Thanks Georg3e for the DaVinci's Notebook link, hadn't heard that in years.

Another peeve--falsetto heavy metal singers. This includes Led Zepplin and all of their screechy spawn.

Like fingernails on a chalkboard, to use an annoying cliche;>

David said...

Rudolph, thanks for reminding of that brilliant Dana Carvey bit--I must have at least subconsciously been thinking of it (or possibly chopping broccoli) when I wrote my little hate note to "lady" songs. And I also have to totally concur about songs with lines about "AHEEEEEN-JAILS" -- please, nobody ever do this again.

Brooklyn Girl said...

Guitarists who cram the most notes they can into a solo. And drum solos longer than two minutes.

The Kenosha Kid said...

I (heart)ed that whole waifs with guitars thing. Mazzy Star, The Sundays, Innocence Mission - all wonderful goddamnit. I also think Brian Eno did enough brilliant work early that he gets a free lifetime pass for any pretentious crap he feels like grinding out in his golden years.
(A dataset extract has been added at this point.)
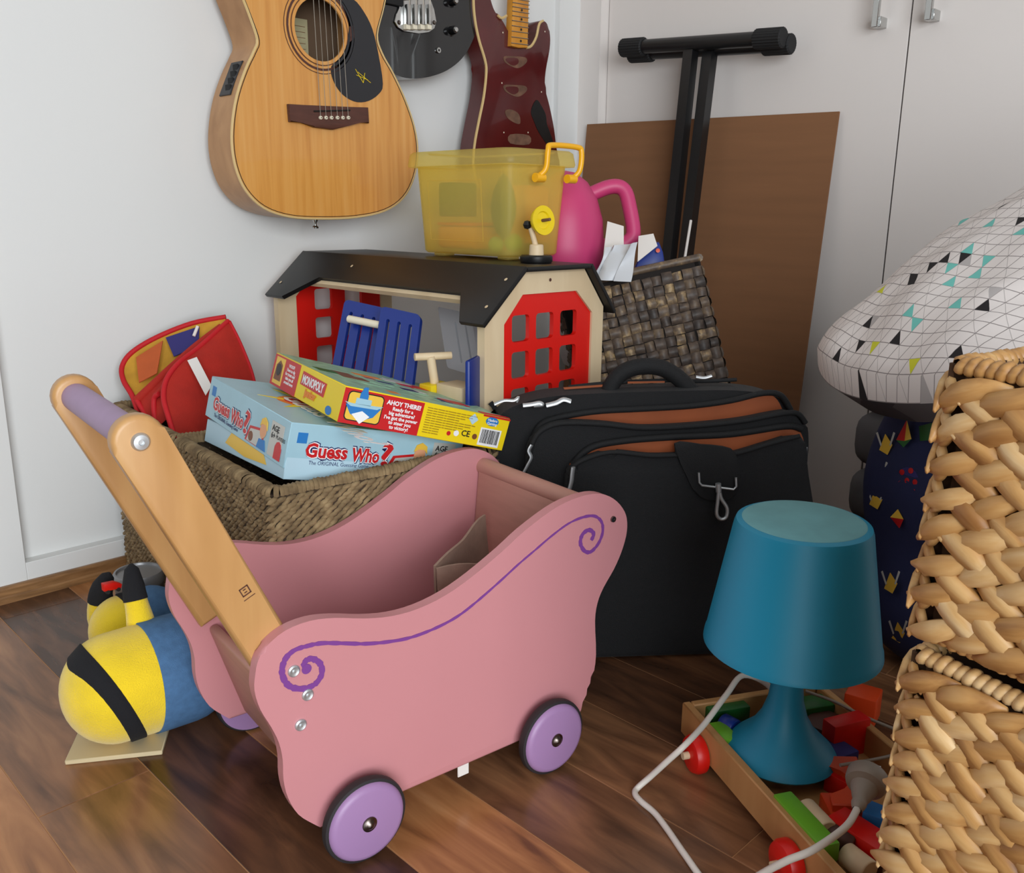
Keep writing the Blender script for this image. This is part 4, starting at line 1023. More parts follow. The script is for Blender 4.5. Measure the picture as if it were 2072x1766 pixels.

Stuff that irks? As someone noted above, the trend where vocalists have to show off their entire range at every opportunity. Respect the melody damnit. Also both rap and Madonna should have gone out of fashion around 1990. And those kids with the damn saggy pants! Buy a belt! Get off my lawn!

Billy said...

What is Boys Don't Lie? I'm sorta new here. A Shoes documentary? Book about the band?

NYMary said...

Billy, yes.

I'm kind of scarce around here these days, because I am coming to the end of a longish writing project: Boys Don't Lie: A History of Shoes. It's a book which places the classic pop band in historical context, looking at their career in the context of larger changes in the music industry. Full band participation--I've even spoken to all the old drummers! Intro by some simels character.

Should be out this summer.

steve simels said...

The definitive book -- and much more than just a rock bio -- on Shoes. Mary talked to everybody involved with the story, even peripherally. And I mean everybody.

dSmith said...

Steve,
How did you feel about the Vagrants?

John Fowler said...

Late here, but I'll go with...

1. A repeat, but I just have to go with Cleveland Bob's naming of the Grateful Dead. I tried, but they are just boring (IMHO) - 'course I've never been to a concert. The one song of theirs that I =do= like is what probably clearly sets me apart from other fans - it's their big 80's hit 'Touch of Grey'.

2. The most irksome annoyance, and I realize that it is probably hopeless, but I still keep hoping that commercial radio will get better. Be more adventurous. Give new artists (that sound different from old ones) a chance. Pull interesting songs out of previous eras and play them. For example, I just got Rhino's 'Left of the Dial' 80's collection as a birthday gift. It's great - why can't some of those make to radios today??

I know there are good internet sites for streaming 'radio', but, well, I suppose I'm just a stick in the mud, and want to see the old media get better...

3. Bad Company, Jethro Tull, Eddie Money. Any one requires instant radio station flippage.

John Fowler said...

PS thanks to geor3ge for both the Oswalt 'Christmas Shoes' and Da Vinci's Notebook links...

TMink said...

NYMary, I have hesitated to ask this because I was afraid it would be taken the wrong way, but what is the Christian music you are referring to? The bossy stuff.

I listen to some and am familiar with more, and I don't know the music you refer to. Please understand that this is an honest, friendly question, not some sort of challenge. But if you could name drop some songs or bands I would really be interested in hearing the bossy stuff.

Trey

Dave said...

Kid Charlemagne,

I'm with your friend. I think Todd Rundgren is about the worst offender in violating his own songs (and fans). Imagine how many songwriters would be proud to have composed something as timeless as "Hello It's Me." If T.R. doesn't feel that way, he should drop it from the setlist.

The opposite: James Taylor, who treats all of his songs as if he is singing them for the first time.

Billy said...

The Vagrants!! There's a great clip on youtube of them playing "Oh Those Eyes" poolside and Leslie West looks likes he's wearing pajamas. Fantastic song.

TMink said...

Todd's ADHD kills him when doing the chestnuts. I agree, he should drop them from the set list.